Monday, January 15, 2007

The Ownership Society in action

The Wall Street Journal:How Wall Street 'Sweeps' the Cash
The phrase "cash sweep" may sound like a cleaning crew gathering loose change. But on Wall Street, the top brokerage firms are increasingly turning cash sweeps into gold.

The blue-chip securities firms are reaping bigger profits from a few simple changes to how investors' idle cash balances are treated. And most investors either don't notice or don't care that Wall Street's gains are coming at their expense as brokers turn around and reinvest the money for their own benefit at a higher rate.

Merrill Lynch & Co., which pioneered such tactics starting in 2000, is expected to report next week that its profits derived mainly from reinvesting customers' cash will top $2 billion for 2006, up from $1.3 billion two years ago.

Last year Morgan Stanley ramped up the same strategy of "sweeping" client cash to insured bank deposits, which pay rates as low as 1.25% on the smallest accounts. And the Smith Barney unit of Citigroup Inc. in September also began paying rates as low as 1.51% for cash in smaller accounts.
Take Wachovia Corp. Its brokerage pays just 1% on bank-sweep cash for accounts with under $100,000 in assets and 1.3% for accounts under $250,000, while accounts with over $1 million get 4%.

Joe Nadreau, director of client strategy, acknowledges the lower rates are "beneficial" to Wachovia, but notes they are just one element of its fees and costs in "the whole competitive fee landscape" in which larger accounts are inherently more profitable.

One person familiar with Merrill's decision to move uninvested funds to bank deposits starting in 2000 said it was inspired partly by a strategy pursued even earlier by discount broker Charles Schwab Corp.

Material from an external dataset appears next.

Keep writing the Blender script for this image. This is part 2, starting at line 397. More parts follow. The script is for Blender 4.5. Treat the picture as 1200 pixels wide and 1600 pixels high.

Schwab had used its own interest-bearing account, effectively a Schwab IOU, as an alternative to money-market funds for client cash, earning a profit by reinvesting the funds at higher rates. Currently, Schwab and other online brokers earn more in interest income from cash balances and margin loans than from commissions.

Amid the regulatory prodding, some firms send clients brochures about their sweep programs that include some cautions. But readers have to look closely to discern that they may suffer financially.

The Merrill Lynch disclosure, for example, carries the bland headline, "Timely Reminder Concerning Yields on Deposits with the Merrill Lynch Banks and Certain Investment Alternatives." It says rates are "tiered" without saying plainly that small accounts get less. But it says the deposits are "financially beneficial" to Merrill Lynch, and a table indicates that accounts with less than $250,000 will receive just 1.51% and rates of up to 4.4% are available in money funds if clients speak with their broker.

A Merrill spokesman said the tiers are part of "relationship pricing, which rewards those clients with larger asset bases for consolidating all of their business with the firm. The process is transparent and fully disclosed in writing to clients."

NY Times Dealbook:Mack’s $40 Million Bonus Sets Record, For Now
Morgan Stanley gave its chief executive, John J. Mack, $40 million in stock and options for 2006, the largest bonus ever awarded to a Wall Street chief. But the record may be short-lived as press reports and analysts are predicting even bigger rewards for the C.E.O.s of rival investment banks.

The Wall Street Journal, citing unidentified sources, writes that Goldman Sachs’s chief executive, Lloyd Blankfein, is in line for compensation exceeding $50 million, and analysts told the newspaper that that some other chief executives, such as James Cayne of Bear Stearns and E. Stanley O’Neal of Merrill Lynch, could get $40 million to $50 million, or higher.

Mr. Mack received his entire bonus in stock and options. He was granted shares valued at $36.2 million as of Dec. 12, and about $4 million in options to buy Morgan Stanley shares. The firm also granted more than $57 million in bonuses for seven other top executives.

So the rubes trying to save for retirement get taken advantage of for the benefit of the large corporations and by extension their execs. That's the ownership society, fewer and fewer people own more and more snatched from the pockets of everyone else. The thing is is there's plenty of money to be made without fleecing folks. As folks wake up to the graft practiced by the rich, economic populism is only going to grow in appeal. The greed of the upper class is going to be repaid with interest and they will have no one to blame but themselves.